Introducing Duck Duck Go
Duck Duck Go may have gone under the radar since its launch in September 2008 but it is in fact an internet search engine that has had some positive feedback from its users. I thought I would take a look at this new search engine, if only to give my eyes a break from the usual suspects’ home pages and logos.
Duck Duck Go bases itself around being a search engine that will provide you with the results you need whilst wiping out the clutter that can often get in the way of a regular search query. Using its own web crawler, the DuckDuckBot, and information taken partly from Wikipedia, it is hoping to make search more relevant.
On first thoughts it doesn’t do much for me in the way of looks and design. Starting with the strange name you are half expecting that the style from there on in would be a little different. The pages look like they have been put together in a children’s art class and the text could do with being tightened up to make it look more professional.
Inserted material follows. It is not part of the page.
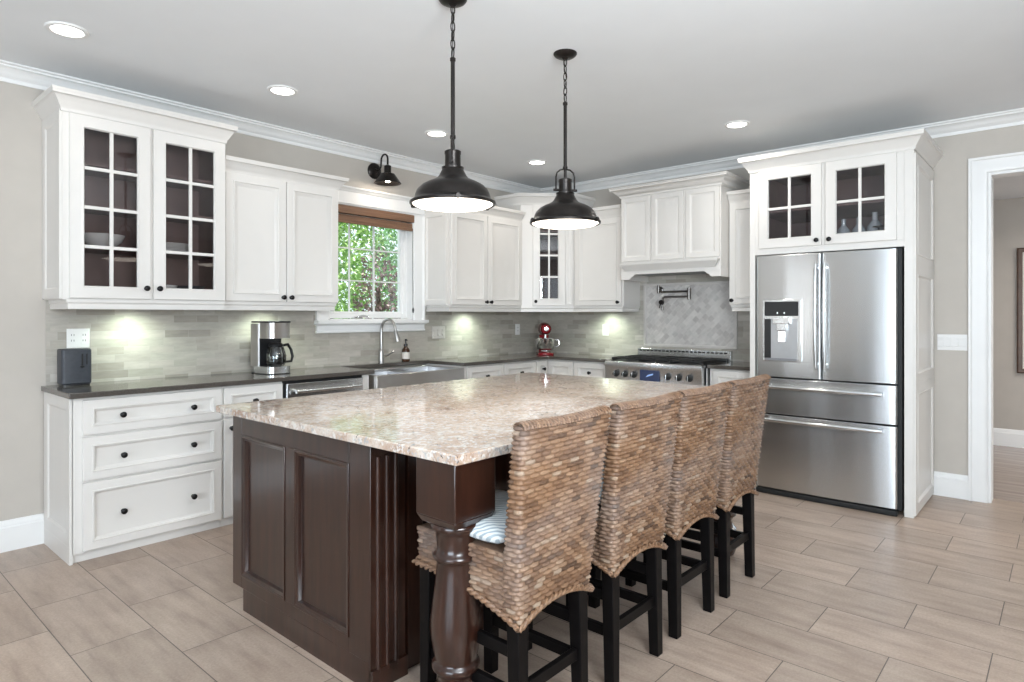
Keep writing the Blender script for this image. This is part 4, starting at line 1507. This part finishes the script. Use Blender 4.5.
def make_stool():
    g = Thing('counter_stool', '-', 'stool', (0, 0, 0), 0, 'wicker counter stools along the island')
    # back
    pb = weave_mesh(back_path, True, 2 * (.43 + .065), .430, 1.062, back_zb, top_of_back, 3)
    me = build_weave([pb], 'woven_back')
    bk = g.part('woven_back', me, 'wicker')
    # rolled top edge: bundles of cane running over the crest
    m = MB()
    n = 26
    vs, fs = [], []
    rows = 12
    for i in range(n + 1):
        u = -1 + 2 * i / n
        zt = 1.030 - .003 * math.cos(PI * u * .236 / .23)
        h = back_half(zt)
        x = u * (h - .004)
        yb, T = back_y(zt), back_th(zt)
        e = math.sqrt(max(0, 1 - abs(u) ** 10))
        for k in range(rows + 1):
            a = PI * k / rows
            rad = 1 + .06 * math.cos(k * PI * 2 / 3 + i * .9)
            vs.append((x, yb + T / 2 - (T / 2 - .001) * math.cos(a) * rad * (.6 + .4 * e), zt - .008 + (.015 * math.sin(a)) * rad * (.25 + .75 * e)))
    for i in range(n):
        for k in range(rows):
            fs.append((i * (rows + 1) + k, (i + 1) * (rows + 1) + k, (i + 1) * (rows + 1) + k + 1, i * (rows + 1) + k + 1))
    m.add(vs, fs)
    tm = m.mesh('top_roll', 60)
    at = tm.attributes.new('strand', 'FLOAT', 'FACE')
    rr_ = random.Random(5)
    at.data.foreach_set('value', [min(1, max(0, rr_.gauss(.45, .2))) for _ in tm.polygons])
    g.part('top_roll', tm, 'wicker', sub=bk)
    # crest strands wrapped diagonally over the edge
    m = MB()
    for i in range(30):
        u = -1 + 2 * (i + .5) / 30
        zt = 1.030 - .003 * math.cos(PI * u)
        x = u * (back_half(zt) - .006)
        yb, T = back_y(zt), back_th(zt)
        pts = []
        for k in range(7):
            a = PI * k / 6
            pts.append((x + .014 * (k / 6 - .5), yb + T / 2 - (T / 2 + .000) * math.cos(a), zt - .010 + .018 * math.sin(a)))
        m.tube(pts, .0046, 6)
    tm = m.mesh('edge_wrap', 60)
    at = tm.attributes.new('strand', 'FLOAT', 'FACE')
    at.data.foreach_set('value', [min(1, max(0, rr_.gauss(.5, .18))) for _ in tm.polygons])
    g.part('edge_wrap', tm, 'wicker', sub=bk)
    # skirt round the seat
    ps = weave_mesh(skirt_path, False, 2 * .43 + .40, .430, SEAT_Z, skirt_zb, lambda s: SEAT_Z, 8)
    sk = g.part('woven_seat', build_weave([ps], 'woven_seat'), 'wicker')
    m = MB().box(-.184, .184, .03, SEAT_D - .004, SEAT_Z - .014, SEAT_Z - .002)
    tm = m.mesh('seat_deck', 35)
    at = tm.attributes.new('strand', 'FLOAT', 'FACE')
    at.data.foreach_set('value', [.4] * len(tm.polygons))
    g.part('seat_deck', tm, 'wicker', sub=sk)
    # braided lower border
    m = MB()
    def rim_point(s):
        # closed loop in plan: rear edge, right side, front, left side
        per = [.376, SEAT_D, .376, SEAT_D]
        d = s * sum(per)
        if d < .376: u = d / .376 * 2 - 1; return (u * .188, -.002, arch(u))
        d -= .376
        if d < SEAT_D: return (.190, d, side_edge(d / SEAT_D))
        d -= SEAT_D
        if d < .376: u = 1 - d / .376 * 2; return (u * .188, SEAT_D + .002, front_edge(u))
        d -= .376
        return (-.190, SEAT_D - d, side_edge(1 - d / SEAT_D))
    for ph in (0, PI):
        pts = []
        N = 220
        for i in range(N):
            s = i / N
            x, y, z = rim_point(s)
            a = s * 2 * PI * 36 + ph
            r_ = .0055
            cx_, cy_ = x, y - SEAT_D / 2
            L_ = math.hypot(cx_, cy_)
            pts.append((x + cx_ / L_ * r_ * math.cos(a), y + cy_ / L_ * r_ * math.cos(a), z + r_ * math.sin(a)))
        m.tube(pts, .0062, 6, closed=True)
    tm = m.mesh('braided_edge', 60)
    at = tm.attributes.new('strand', 'FLOAT', 'FACE')
    at.data.foreach_set('value', [min(1, max(0, .55 + .2 * math.sin(i * .37))) for i in range(len(tm.polygons))])
    g.part('braided_edge', tm, 'wicker', sub=sk)
    # legs, tapered, slightly splayed
    def leg(x, y, sx, sy):
        t, b = .026, .020
        vs = []
        for z, h, dx, dy in ((0, b, sx, sy), (.615, t, 0, 0)):
            vs += [(x + dx - h, y + dy - h, z), (x + dx + h, y + dy - h, z), (x + dx + h, y + dy + h, z), (x + dx - h, y + dy + h, z)]
        return MB().add(vs, [(3, 2, 1, 0), (4, 5, 6, 7), (0, 1, 5, 4), (1, 2, 6, 5), (2, 3, 7, 6), (3, 0, 4, 7)])
    lx, yr, yf = .154, .038, SEAT_D - .038
    for x, y, sx, sy in ((-lx, yr, -.006, -.012), (lx, yr, .006, -.012), (-lx, yf, -.004, .006), (lx, yf, .004, .006)):
        g.part('leg', leg(x, y, sx, sy), 'legwood', bevel=.003)
    for z, y in ((.215, yr - .006), (.30, yf)):
        g.part('stretcher', MB().box(-lx, lx, y - .010, y + .010, z - .019, z + .019), 'legwood', bevel=.002)
    for sx in (-1, 1):
        for z in (.20, .33):
            g.part('stretcher', MB().box(sx * (lx + .001) - .010, sx * (lx + .001) + .010, yr, yf, z - .019, z + .019), 'legwood', bevel=.002)
    g.part('seat_rail', MB().box(-lx, lx, yr - .012, yr + .012, .53, .60).box(-lx, lx, yf - .012, yf + .012, .53, .60).box(-lx - .012, -lx + .012, yr, yf, .53, .60).box(lx - .012, lx + .012, yr, yf, .53, .60), 'legwood')
    return g


def make_cushion():
    bm = bmesh.new()
    bmesh.ops.create_cube(bm, size=1)
    bmesh.ops.subdivide_edges(bm, edges=bm.edges, cuts=9, use_grid_fill=True)
    for v in bm.verts:
        x, y, z = v.co * 2
        k = (1 - abs(x) ** 4) * (1 - abs(y) ** 4)
        v.co.x = x * .192 * (1 - .02 * abs(z)) - x * .012 * (abs(y) ** 6)
        v.co.y = y * .196 * (1 - .02 * abs(z)) - y * .012 * (abs(x) ** 6)
        tuft = sum(math.exp(-((x - a) ** 2 + (y - b) ** 2) / .03) for a in (-.5, .5) for b in (-.5, .5))
        v.co.z = z * (.012 + .026 * k ** .4) - (.006 * tuft if z > 0 else 0)
    me = bpy.data.meshes.new('seat_cushion')
    bm.to_mesh(me)
    bm.free()
    me.shade_smooth()
    return me


st0 = make_stool()
cush = make_cushion()
STOOLS = [(-4.098, -3.366, R(0), 'wicker counter stool nearest the camera, beside the turned island post'),
          (-3.580, -3.366, R(-.5), 'wicker counter stool second from the near end of the island row'),
          (-3.085, -3.364, R(-1), 'wicker counter stool third from the near end of the island row'),
          (-2.575, -3.362, R(0), 'wicker counter stool at the far end of the row, nearest the refrigerator')]
CL = ['pale blue-grey patterned cushion on the stool beside the turned post',
      'pale blue-grey patterned cushion on the second stool from the near end',
      'pale blue-grey patterned cushion on the third stool from the near end',
      'pale blue-grey patterned cushion on the far end stool near the refrigerator']
for i, (x, y, rz, lab) in enumerate(STOOLS):
    e = st0.e if i == 0 else copy_tree(st0.e)
    e.location = (x, y, 0)
    e.rotation_euler = (0, 0, rz)
    e['label'] = lab
    c = bpy.data.objects.new('seat_cushion', cush)
    COL.objects.link(c)
    c.location = (x, y + .275, SEAT_Z + .036)
    tag(c, CL[i], 'cushion', 'cushions on the counter stools')
cush.materials.append(M['cushion'])

# ------------------------------------------------------------------ pendants
def make_pendant(zr):
    g = Thing('pendant_lamp', '-', 'pendant lamp', (0, 0, zr), 0, 'bronze pendants over the island')
    prof = [(.190, 0), (.194, .004), (.194, .012), (.186, .018), (.178, .022), (.172, .030), (.169, .045), (.160, .066), (.140, .086), (.115, .100), (.090, .110), (.072, .120), (.062, .132), (.054, .148), (.048, .160),
            (.050, .163), (.050, .170), (.036, .174), (.035, .226), (.037, .230), (.037, .242), (.030, .246), (0, .247)]
    inner = [(0, .20), (.04, .14), (.10, .09), (.15, .06), (.166, .03), (.180, .004)]
    m = MB().lathe(inner + [(.190, 0)] + prof[1:], (0, 0, zr), n=48, cap=False)
    sh = g.part('shade', m, 'bronze', smooth=40)
    for a in (35, 155, 275):
        ca, sa = math.cos(R(a)), math.sin(R(a))
        p = Vector((ca, sa, 0))
        m = MB().cyl(p * .185 + Vector((0, 0, zr + .008)), p * .206 + Vector((0, 0, zr + .008)), .010, n=10)
        m.cyl(p * .198 + Vector((0, 0, zr - .002)), p * .198 + Vector((0, 0, zr + .022)), .007, n=10)
        g.part('clamp', m, 'bronze', sub=sh)
    df = [(.182, .006), (.180, .002), (.165, -.006), (.12, -.014), (.06, -.019), (0, -.020)]
    g.part('diffuser', MB().lathe(df, (0, 0, zr), n=48, cap=False), 'diffuser')
    # yoke
    z0 = zr + .185
    m = MB()
    m.tube([(-.052, 0, z0), (-.052, 0, z0 + .07), (-.046, 0, z0 + .095), (-.028, 0, z0 + .110), (0, 0, z0 + .116), (.028, 0, z0 + .110), (.046, 0, z0 + .095), (.052, 0, z0 + .07), (.052, 0, z0)], .0045, 8)
    m.cyl((-.066, 0, z0), (-.034, 0, z0), .007).cyl((.034, 0, z0), (.066, 0, z0), .007)
    m.lathe([(.006, 0), (.013, .008), (.013, .020), (.006, .028)], (0, 0, z0 + .108), n=14).cyl((0, 0, zr + .24), (0, 0, z0 + .11), .008)
    yk = g.part('yoke', m, 'bronze')
    yk.rotation_euler = (0, 0, R(-38))
    g.part('rod', MB().cyl((0, 0, z0 + .13), (0, 0, 2.505), .0095).lathe([(.0095, 0), (.013, .004), (.013, .016), (.005, .022)], (0, 0, 2.495)), 'bronze')
    # chain
    m = MB()
    zc, n = 2.515, 6
    step = (2.752 - zc) / n
    for i in range(n):
        pts = []
        for k in range(14):
            a = 2 * PI * k / 14
            u, h = .010 * math.cos(a), step * .62 * math.sin(a)
            pts.append((u, 0, zc + step * (i + .5) + h) if i % 2 == 0 else (0, u, zc + step * (i + .5) + h))
        m.tube(pts, .0030, 7, closed=True)
    m.tube([(.004, .003, 2.50), (-.006, .004, 2.57), (.006, -.003, 2.64), (-.004, .002, 2.70), (0, 0, 2.755)], .0022, 6)
    g.part('chain', m, 'bronze')
    g.part('canopy', MB().lathe([(0, 0), (.010, .0), (.020, .010), (.044, .014), (.058, .022), (.064, .030), (.064, .036), (0, .036)], (0, 0, 2.744), n=32), 'bronze')
    return g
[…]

It works by providing a step by step process that starts with search summaries that then lead you on to the correct set of sites for your query that they say, “Will remove the clicking backward and forward normally associated with search results.” Duck Duck Go CEO Gabriel Weinberg explained that “Duck Duck Go uses semantic technology to identify topics within queries and will adjust its results accordingly.”
For my first search I typed in my home town Brighton. After clicking the Brighton I wanted it gave me several options about the city from the local council website to the recently finished Brighton festival website, this keeps it in line with its stance of offering the most official page first of any search.
In all, the first sets of results offer a good choice of what is presently standard and popular in the city without having to search too long and hard. If I was visiting Brighton for the first time I feel as though it would give enough good advice to get me going in the city. Saying that, I still feel as though it is a service Google, Bing and Yahoo certainly offer just as well, if not considerably better.
After putting in several other search queries it does offer some good results and covers most of the bases you would expect from a search engine plus it knows when phrases can have different meanings and alerts you to this. There is a cool Icon bar where you can click on the logo of a major company’s website and it will perform the same search for you on their site and provide their results. It is interesting to see how your search query is referenced in various websites around the world. There are a few obvious misses like no RSS feeds link but hopefully this will all be rectified as time goes by with the site still being so new.
So if you want to try something different from the big guns of search then you could do worse than taking a look at Duck Duck Go. It may look as quirky as it sounds but it does offer some good information.